Organizzazioni criminali
A questi numeri si aggiungono le migliaia di uccelli sequestrati dalle forze di polizia perché detenute illegalmente, spesso per essere usate come “richiami vivi”, come emerge anche dai dati pubblicati dai Carabinieri forestali (Operazione Pettirosso condotta dalla Sezione Operativa Antibracconaggio, SOARDA). Dietro il bracconaggio non ci sono più solo singoli individui, ma vere e proprie organizzazioni criminali che hanno capito che investire in questo settore significa fare affari d’oro rischiando pochissimo.
Un fenomeno sottovalutato
Queste le dichiarazioni di Domenico Aiello, responsabile Tutela giuridica della natura del WWF Italia: “La sottovalutazione della gravità del fenomeno – che danneggia la biodiversità, la salute umana e l’economia legale – rende inefficaci gli strumenti di prevenzione e repressione: controlli sul territorio, indagini, processi e sanzioni.

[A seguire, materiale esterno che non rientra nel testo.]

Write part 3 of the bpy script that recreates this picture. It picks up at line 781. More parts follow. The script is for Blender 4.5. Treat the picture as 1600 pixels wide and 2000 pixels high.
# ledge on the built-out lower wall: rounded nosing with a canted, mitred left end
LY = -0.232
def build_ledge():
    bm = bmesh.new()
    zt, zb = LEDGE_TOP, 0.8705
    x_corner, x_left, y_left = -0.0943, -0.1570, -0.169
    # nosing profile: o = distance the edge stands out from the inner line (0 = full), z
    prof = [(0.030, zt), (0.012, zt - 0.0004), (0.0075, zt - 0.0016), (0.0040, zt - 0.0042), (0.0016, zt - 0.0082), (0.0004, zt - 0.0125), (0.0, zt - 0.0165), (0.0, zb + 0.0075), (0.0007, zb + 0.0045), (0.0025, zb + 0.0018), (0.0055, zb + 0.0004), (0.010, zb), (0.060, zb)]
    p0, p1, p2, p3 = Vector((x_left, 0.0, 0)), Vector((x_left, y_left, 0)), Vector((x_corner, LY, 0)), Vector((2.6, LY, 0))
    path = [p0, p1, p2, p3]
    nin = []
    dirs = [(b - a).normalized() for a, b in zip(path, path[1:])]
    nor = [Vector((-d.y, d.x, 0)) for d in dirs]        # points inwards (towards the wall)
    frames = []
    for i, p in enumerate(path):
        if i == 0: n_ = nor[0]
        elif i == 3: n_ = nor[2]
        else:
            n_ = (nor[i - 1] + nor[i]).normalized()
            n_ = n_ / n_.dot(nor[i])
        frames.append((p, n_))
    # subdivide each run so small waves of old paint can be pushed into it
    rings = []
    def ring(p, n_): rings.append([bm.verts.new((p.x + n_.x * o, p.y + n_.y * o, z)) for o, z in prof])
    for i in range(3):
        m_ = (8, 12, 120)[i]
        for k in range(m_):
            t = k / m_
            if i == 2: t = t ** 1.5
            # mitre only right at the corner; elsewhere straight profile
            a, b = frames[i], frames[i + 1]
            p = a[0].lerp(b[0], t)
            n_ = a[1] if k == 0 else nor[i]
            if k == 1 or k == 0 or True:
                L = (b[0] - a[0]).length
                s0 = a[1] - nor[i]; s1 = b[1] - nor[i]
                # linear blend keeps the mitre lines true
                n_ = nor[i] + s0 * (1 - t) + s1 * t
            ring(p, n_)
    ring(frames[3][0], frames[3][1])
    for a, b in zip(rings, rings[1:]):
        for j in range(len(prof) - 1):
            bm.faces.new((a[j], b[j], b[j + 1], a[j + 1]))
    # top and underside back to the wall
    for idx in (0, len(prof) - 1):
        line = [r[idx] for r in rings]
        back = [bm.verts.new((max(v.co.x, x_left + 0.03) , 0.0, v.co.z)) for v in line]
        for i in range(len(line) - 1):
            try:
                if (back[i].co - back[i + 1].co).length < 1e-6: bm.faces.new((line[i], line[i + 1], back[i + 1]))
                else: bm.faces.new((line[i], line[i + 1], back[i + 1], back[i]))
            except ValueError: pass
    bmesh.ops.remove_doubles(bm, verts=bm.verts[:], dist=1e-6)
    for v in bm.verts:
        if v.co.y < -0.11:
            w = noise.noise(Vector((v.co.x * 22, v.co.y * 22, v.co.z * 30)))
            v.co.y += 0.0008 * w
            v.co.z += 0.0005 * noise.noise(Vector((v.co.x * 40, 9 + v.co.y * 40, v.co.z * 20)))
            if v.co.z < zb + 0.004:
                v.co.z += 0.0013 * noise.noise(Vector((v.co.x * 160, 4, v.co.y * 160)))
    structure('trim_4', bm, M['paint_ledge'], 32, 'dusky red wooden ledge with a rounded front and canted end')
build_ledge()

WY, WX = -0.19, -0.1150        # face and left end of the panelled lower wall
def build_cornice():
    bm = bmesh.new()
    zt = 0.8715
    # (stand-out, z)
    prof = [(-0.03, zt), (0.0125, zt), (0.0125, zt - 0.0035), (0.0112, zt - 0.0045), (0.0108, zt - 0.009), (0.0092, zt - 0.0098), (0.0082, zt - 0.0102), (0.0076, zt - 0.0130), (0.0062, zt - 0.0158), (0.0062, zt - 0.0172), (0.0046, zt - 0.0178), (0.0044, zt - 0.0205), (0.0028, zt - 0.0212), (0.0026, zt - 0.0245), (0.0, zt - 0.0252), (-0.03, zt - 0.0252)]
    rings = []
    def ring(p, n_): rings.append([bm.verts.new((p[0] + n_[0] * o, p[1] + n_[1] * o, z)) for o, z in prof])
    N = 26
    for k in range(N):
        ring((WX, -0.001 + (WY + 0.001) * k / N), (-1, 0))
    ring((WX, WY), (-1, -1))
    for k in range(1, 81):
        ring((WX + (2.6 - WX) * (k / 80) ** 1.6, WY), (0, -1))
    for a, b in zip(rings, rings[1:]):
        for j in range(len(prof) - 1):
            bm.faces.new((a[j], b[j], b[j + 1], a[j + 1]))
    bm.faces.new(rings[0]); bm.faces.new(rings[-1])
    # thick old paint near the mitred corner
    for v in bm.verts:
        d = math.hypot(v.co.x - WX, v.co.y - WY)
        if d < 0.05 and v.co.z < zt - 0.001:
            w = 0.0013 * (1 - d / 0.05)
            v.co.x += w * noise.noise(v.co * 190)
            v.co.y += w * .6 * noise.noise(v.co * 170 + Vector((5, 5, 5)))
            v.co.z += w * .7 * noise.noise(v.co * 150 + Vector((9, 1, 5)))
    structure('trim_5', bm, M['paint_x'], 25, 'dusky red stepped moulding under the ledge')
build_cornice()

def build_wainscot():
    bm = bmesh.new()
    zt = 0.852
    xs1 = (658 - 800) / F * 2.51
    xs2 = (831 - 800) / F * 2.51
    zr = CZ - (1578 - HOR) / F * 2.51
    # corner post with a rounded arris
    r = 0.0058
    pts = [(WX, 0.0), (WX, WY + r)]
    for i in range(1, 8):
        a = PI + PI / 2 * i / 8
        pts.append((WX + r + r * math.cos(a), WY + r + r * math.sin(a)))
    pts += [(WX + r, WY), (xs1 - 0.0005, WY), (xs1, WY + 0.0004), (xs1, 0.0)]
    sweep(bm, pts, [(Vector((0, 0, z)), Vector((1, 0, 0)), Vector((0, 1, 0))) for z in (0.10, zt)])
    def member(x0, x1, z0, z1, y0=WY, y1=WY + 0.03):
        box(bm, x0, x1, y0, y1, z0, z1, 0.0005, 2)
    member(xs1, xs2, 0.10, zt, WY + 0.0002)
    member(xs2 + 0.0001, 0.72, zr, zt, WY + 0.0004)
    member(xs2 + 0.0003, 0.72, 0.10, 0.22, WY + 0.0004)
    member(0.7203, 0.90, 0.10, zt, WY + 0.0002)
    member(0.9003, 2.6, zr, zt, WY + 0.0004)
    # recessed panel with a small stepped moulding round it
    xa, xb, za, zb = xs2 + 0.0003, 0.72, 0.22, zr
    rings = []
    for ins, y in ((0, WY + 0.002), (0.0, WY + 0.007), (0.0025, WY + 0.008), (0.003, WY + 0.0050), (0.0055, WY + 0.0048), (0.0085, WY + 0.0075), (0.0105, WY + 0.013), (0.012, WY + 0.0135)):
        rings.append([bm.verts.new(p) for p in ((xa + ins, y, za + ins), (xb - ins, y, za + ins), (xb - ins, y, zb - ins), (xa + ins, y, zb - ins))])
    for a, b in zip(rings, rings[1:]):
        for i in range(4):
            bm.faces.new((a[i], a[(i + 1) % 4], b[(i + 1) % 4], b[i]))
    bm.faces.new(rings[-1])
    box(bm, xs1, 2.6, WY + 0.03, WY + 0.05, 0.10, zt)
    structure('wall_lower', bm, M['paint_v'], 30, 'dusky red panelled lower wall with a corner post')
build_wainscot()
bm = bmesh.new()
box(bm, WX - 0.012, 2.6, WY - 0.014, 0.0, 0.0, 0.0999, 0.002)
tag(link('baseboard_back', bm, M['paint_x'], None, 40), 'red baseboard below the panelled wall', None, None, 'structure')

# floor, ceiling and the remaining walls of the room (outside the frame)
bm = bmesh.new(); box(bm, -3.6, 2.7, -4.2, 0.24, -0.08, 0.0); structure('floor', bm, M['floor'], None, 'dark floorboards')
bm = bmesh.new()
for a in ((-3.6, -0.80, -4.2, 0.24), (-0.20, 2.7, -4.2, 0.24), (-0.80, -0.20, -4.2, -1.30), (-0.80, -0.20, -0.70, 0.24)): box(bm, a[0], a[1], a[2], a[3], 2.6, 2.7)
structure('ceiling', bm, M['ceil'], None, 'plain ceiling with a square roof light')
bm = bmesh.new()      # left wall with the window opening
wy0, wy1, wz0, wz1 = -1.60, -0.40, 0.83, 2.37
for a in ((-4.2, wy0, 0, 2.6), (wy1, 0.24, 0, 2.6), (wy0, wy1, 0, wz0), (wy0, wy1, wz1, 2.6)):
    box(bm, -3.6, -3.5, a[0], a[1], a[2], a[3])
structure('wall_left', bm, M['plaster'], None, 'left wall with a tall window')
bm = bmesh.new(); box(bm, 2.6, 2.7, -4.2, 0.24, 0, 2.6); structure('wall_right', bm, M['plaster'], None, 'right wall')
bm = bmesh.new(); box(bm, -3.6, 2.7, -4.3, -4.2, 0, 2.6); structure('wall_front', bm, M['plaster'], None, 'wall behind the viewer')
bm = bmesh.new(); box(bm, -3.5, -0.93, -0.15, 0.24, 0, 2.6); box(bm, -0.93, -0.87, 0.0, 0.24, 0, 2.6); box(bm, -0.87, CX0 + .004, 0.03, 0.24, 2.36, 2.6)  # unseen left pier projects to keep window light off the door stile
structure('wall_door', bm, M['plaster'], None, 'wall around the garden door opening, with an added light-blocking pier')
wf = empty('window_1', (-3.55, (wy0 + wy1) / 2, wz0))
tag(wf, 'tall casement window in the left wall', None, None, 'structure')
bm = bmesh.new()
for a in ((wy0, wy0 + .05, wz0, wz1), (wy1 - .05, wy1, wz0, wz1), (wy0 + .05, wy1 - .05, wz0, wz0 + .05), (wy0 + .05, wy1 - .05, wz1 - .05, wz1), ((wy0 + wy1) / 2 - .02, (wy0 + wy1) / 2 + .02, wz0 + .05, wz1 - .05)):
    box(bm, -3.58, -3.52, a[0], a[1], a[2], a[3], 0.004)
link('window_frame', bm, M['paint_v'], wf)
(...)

In questo senso il ruolo della politica è fondamentale: deve tradurre la sensibilità dell’opinione pubblica e le evidenze di un crimine in crescita, non cedere alle pressioni di chi chiede di ridurre i controlli e favorire concessioni alle lobby venatorie, ma dimostrare senso di responsabilità nella tutela degli interessi comuni e dei principi sanciti dall’articolo 9 della Costituzione. Al contrario molte regioni hanno via via demolito la tutela della fauna selvatica. La Lombardia, ad esempio ha modificato la legge sulla caccia ben 28 volte negli ultimi 10 anni e questa pericolosa tendenza oggi è registrata anche a livello nazionale”.